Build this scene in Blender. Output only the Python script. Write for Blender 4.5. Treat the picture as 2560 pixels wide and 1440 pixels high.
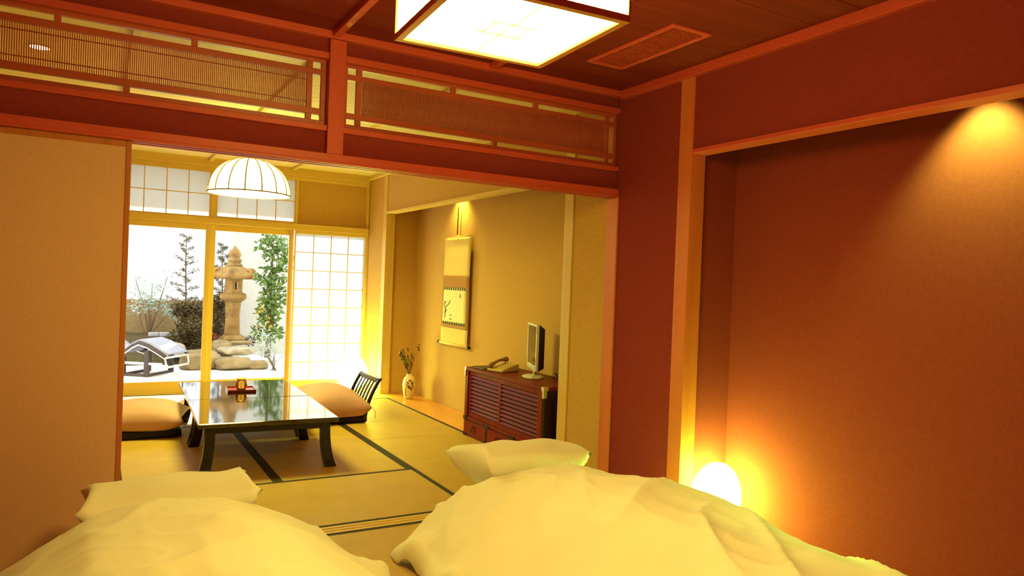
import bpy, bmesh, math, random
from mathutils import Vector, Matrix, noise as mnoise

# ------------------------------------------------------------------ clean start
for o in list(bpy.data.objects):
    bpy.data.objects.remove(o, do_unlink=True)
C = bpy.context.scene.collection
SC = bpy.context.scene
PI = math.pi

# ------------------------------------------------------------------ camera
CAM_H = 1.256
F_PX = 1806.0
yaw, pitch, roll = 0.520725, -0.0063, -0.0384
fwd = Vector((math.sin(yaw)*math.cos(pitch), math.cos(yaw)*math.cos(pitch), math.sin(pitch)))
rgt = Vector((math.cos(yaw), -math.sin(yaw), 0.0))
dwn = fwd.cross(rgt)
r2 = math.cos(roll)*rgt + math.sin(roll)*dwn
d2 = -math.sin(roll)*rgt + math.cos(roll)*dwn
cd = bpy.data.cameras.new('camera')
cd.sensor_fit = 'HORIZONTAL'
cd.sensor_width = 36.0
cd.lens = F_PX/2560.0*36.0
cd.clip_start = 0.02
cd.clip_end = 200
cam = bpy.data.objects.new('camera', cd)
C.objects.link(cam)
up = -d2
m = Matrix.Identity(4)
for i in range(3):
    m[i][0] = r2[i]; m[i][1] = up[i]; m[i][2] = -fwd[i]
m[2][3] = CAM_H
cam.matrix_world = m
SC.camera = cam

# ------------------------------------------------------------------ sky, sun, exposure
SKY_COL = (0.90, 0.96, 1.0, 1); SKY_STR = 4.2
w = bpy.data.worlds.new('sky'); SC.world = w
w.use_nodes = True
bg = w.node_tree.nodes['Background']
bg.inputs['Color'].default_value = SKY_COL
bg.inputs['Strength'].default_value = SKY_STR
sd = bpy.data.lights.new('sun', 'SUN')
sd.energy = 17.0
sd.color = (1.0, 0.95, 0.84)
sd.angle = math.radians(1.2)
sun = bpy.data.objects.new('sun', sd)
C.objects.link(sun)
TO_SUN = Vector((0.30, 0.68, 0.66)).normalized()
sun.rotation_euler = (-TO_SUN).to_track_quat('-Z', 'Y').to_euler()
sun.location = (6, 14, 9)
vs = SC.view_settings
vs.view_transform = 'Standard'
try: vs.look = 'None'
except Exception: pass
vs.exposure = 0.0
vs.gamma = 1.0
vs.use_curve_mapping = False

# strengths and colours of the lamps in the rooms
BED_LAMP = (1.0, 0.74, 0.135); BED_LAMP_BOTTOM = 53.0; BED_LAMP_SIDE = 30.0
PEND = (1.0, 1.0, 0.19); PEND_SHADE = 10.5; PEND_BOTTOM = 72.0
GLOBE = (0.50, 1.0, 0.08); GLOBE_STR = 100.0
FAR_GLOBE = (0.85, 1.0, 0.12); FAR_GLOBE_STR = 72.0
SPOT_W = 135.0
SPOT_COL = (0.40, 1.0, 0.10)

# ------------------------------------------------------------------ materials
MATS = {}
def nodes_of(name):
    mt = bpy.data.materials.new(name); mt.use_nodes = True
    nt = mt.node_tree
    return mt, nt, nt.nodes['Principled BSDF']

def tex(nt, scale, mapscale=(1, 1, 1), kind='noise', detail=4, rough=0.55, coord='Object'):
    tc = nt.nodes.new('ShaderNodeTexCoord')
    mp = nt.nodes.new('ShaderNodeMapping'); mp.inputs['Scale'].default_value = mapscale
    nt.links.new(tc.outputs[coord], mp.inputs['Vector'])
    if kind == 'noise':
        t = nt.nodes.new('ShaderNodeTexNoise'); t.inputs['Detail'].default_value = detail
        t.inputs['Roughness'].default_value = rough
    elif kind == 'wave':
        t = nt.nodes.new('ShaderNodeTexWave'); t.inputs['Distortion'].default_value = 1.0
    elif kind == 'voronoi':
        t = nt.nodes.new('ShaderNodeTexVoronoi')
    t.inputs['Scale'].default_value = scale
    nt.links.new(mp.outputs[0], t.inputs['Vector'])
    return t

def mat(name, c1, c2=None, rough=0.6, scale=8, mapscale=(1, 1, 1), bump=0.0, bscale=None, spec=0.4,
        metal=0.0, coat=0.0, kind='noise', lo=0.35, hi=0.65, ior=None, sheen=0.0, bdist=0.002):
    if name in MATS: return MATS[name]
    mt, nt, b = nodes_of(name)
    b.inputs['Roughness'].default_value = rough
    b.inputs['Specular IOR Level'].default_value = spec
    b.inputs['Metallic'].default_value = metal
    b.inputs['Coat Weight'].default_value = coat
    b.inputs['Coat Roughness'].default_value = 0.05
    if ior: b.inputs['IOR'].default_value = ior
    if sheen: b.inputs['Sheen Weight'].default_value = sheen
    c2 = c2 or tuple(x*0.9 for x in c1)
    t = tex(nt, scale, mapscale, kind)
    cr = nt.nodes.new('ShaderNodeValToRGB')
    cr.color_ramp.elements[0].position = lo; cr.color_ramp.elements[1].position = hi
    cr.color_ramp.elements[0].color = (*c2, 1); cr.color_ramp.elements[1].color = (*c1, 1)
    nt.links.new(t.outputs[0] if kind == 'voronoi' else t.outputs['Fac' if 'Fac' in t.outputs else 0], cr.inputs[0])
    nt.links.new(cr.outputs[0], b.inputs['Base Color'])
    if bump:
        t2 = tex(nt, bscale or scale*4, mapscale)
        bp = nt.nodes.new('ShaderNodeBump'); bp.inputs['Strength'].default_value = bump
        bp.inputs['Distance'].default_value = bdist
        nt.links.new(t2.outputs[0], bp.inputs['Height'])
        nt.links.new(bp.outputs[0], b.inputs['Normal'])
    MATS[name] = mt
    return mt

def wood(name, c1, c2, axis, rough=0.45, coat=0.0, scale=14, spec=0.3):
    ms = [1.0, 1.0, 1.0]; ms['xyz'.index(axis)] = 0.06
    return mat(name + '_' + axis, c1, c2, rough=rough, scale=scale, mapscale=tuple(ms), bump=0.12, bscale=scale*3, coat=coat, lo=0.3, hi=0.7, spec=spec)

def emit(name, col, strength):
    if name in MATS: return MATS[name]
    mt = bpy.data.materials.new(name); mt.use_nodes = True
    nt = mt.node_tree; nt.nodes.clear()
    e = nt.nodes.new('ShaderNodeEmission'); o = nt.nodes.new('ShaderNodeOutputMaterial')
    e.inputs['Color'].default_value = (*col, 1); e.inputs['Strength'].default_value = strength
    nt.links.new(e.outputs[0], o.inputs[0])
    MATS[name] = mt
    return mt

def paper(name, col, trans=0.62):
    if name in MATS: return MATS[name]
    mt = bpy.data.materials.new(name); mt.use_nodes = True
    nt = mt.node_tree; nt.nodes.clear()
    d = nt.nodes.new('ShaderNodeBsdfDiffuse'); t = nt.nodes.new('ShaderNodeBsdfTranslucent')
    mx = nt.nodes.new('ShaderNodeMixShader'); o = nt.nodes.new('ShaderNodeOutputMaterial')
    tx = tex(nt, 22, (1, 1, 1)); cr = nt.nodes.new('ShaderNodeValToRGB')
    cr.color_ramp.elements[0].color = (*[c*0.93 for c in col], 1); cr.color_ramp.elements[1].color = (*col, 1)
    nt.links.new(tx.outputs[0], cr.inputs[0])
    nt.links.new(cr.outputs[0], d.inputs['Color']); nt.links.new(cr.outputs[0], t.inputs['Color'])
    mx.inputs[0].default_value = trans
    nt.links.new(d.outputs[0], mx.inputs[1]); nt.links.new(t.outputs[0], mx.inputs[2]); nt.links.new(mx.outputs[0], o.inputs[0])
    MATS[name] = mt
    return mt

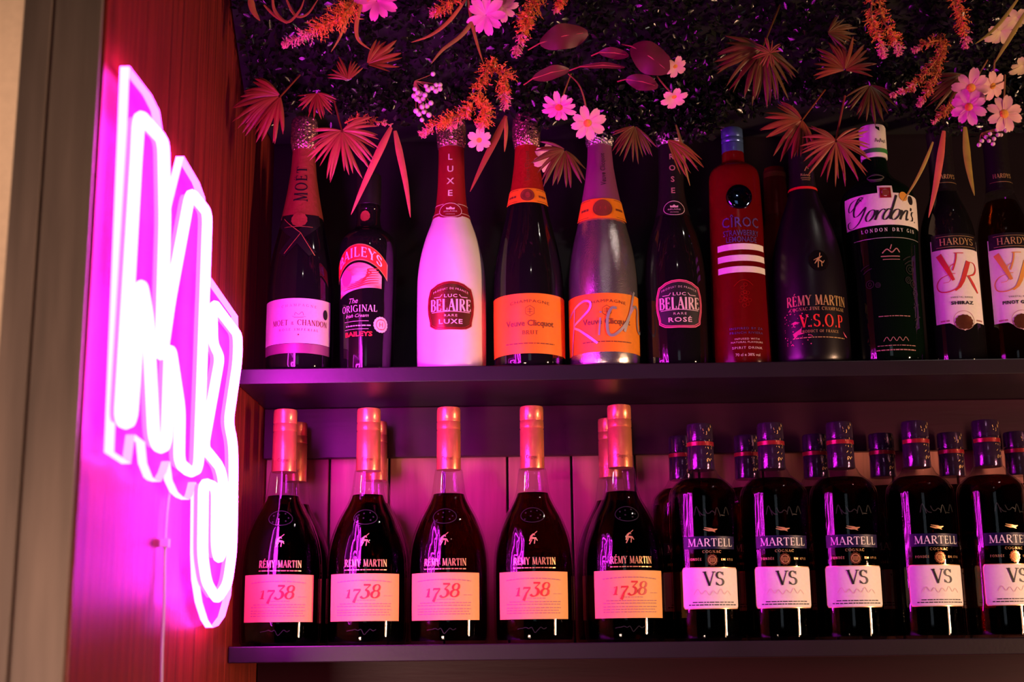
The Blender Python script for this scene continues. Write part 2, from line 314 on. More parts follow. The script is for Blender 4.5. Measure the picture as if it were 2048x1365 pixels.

____________

▸ **Task**
Write down every line from the opening of the listing to the line with "vs.use_curve_mapping = False", both included, and nothing else; the pictures are omitted.

▸ **The output**
Build this scene in Blender. Output only the Python script. Write for Blender 4.5. Treat the picture as 2560 pixels wide and 1440 pixels high.
import bpy, bmesh, math, random
from mathutils import Vector, Matrix, noise as mnoise

# ------------------------------------------------------------------ clean start
for o in list(bpy.data.objects):
    bpy.data.objects.remove(o, do_unlink=True)
C = bpy.context.scene.collection
SC = bpy.context.scene
PI = math.pi

# ------------------------------------------------------------------ camera
CAM_H = 1.256
F_PX = 1806.0
yaw, pitch, roll = 0.520725, -0.0063, -0.0384
fwd = Vector((math.sin(yaw)*math.cos(pitch), math.cos(yaw)*math.cos(pitch), math.sin(pitch)))
rgt = Vector((math.cos(yaw), -math.sin(yaw), 0.0))
dwn = fwd.cross(rgt)
r2 = math.cos(roll)*rgt + math.sin(roll)*dwn
d2 = -math.sin(roll)*rgt + math.cos(roll)*dwn
cd = bpy.data.cameras.new('camera')
cd.sensor_fit = 'HORIZONTAL'
cd.sensor_width = 36.0
cd.lens = F_PX/2560.0*36.0
cd.clip_start = 0.02
cd.clip_end = 200
cam = bpy.data.objects.new('camera', cd)
C.objects.link(cam)
up = -d2
m = Matrix.Identity(4)
for i in range(3):
    m[i][0] = r2[i]; m[i][1] = up[i]; m[i][2] = -fwd[i]
m[2][3] = CAM_H
cam.matrix_world = m
SC.camera = cam

# ------------------------------------------------------------------ sky, sun, exposure
SKY_COL = (0.90, 0.96, 1.0, 1); SKY_STR = 4.2
w = bpy.data.worlds.new('sky'); SC.world = w
w.use_nodes = True
bg = w.node_tree.nodes['Background']
bg.inputs['Color'].default_value = SKY_COL
bg.inputs['Strength'].default_value = SKY_STR
sd = bpy.data.lights.new('sun', 'SUN')
sd.energy = 17.0
sd.color = (1.0, 0.95, 0.84)
sd.angle = math.radians(1.2)
sun = bpy.data.objects.new('sun', sd)
C.objects.link(sun)
TO_SUN = Vector((0.30, 0.68, 0.66)).normalized()
sun.rotation_euler = (-TO_SUN).to_track_quat('-Z', 'Y').to_euler()
sun.location = (6, 14, 9)
vs = SC.view_settings
vs.view_transform = 'Standard'
try: vs.look = 'None'
except Exception: pass
vs.exposure = 0.0
vs.gamma = 1.0
vs.use_curve_mapping = False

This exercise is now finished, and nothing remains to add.